I have an Alesis Fusion which is a 60 pound, 88 weighted key monster of a synth. It’s really an amazing synth but it has an annoying peculiarity. SOME Fusions were shipped with a Fatar TP40 keybed that reports velocity a little differently for the white keys and black keys. The black keys report about 10-20 points higher in note velocity. My first thought was using the Zynthian MIDI filter rules to fix this but those rules do not allow for modification of velocity values.
I can turn off local keyboard control on the Fusion and route it’s note events to the Zynthian MIDI IN and then route the Zynthian MIDI OUT back to the Fusion. So, what I need to do is setup a MIDI route processor that reduces the velocity of only black key events by about 15 points. Is Puredata the best solution?
Have you tried changing the velocity curve and/or velocity scaling values on the Fusion synth to see if you can get better results? If not, you should be able to make changes by going to Global/Settings/General menu on the Fusion.

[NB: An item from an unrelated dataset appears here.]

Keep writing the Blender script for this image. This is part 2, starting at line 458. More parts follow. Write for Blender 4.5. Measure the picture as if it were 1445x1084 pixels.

Yeah, the Velocity curve can help tame it by compressing the Velocity values a bit but that is suboptimal. I figured I could fix it properly with my little headless RPi3 Zynthian.
try setting the note_ranges variable to “22, 25,27, 30,32,34, 37,39, 42,44,46, 49,51, 54,56,58, 61,63, 66,68,70, 73,75, 78,80,82, 85,87, 90, 92,94, 97,99, 102,104,106”
set vel_scale to 1.0, vel_offset to -15
That should cover all black keys on a piano and do you right. Check me though, it’s late.
Good call @ssj71. I was going to suggest Moony. It provides a scriptable MIDI plugin, kinda write-you-own in a scripting language. You could derive the ranges with a function.
Moony A1 x A1 has a preset called, “Tutorial 5: MIDI Velocity Curve Interpolater” which could serve as a starting point.
Yep! I started to look at the code but decided it would take too much of my time to refine it. The syntax is fairly simple but newbies to the language will need to refer to some docs / examples for the subtleties. You could look here for an example of how to programmatically calculate the black notes. We do it to draw keyboards in the UI.
I just tried to run Moony yesterday so I deleted all layers and added Moony A1 x A1 atom processing and used the simple “through” preset. This results in a total lockup of the Zynthian UI with webconf still running normally. Any Moony atom processor I tried crashed the UI.
I also tried Moony control processors like C1xC1 through and that at least didn’t crash the UI.
So Control processors seem stable by themselves. Combination processors like C1+A1xC1+A1 also seem stable. Atom-only processors like A1xA1, etc. all lock the UI.
This could be total ignorance on my part. I was just trying to fire up these plugins to try them out. Nevertheless, the UI lockup is a problem.
Well, I tried it today, after updating to the new stable version, and no crash. All I had to do before with the older UI was load up Moony A1 x A1 and the whole UI would lock.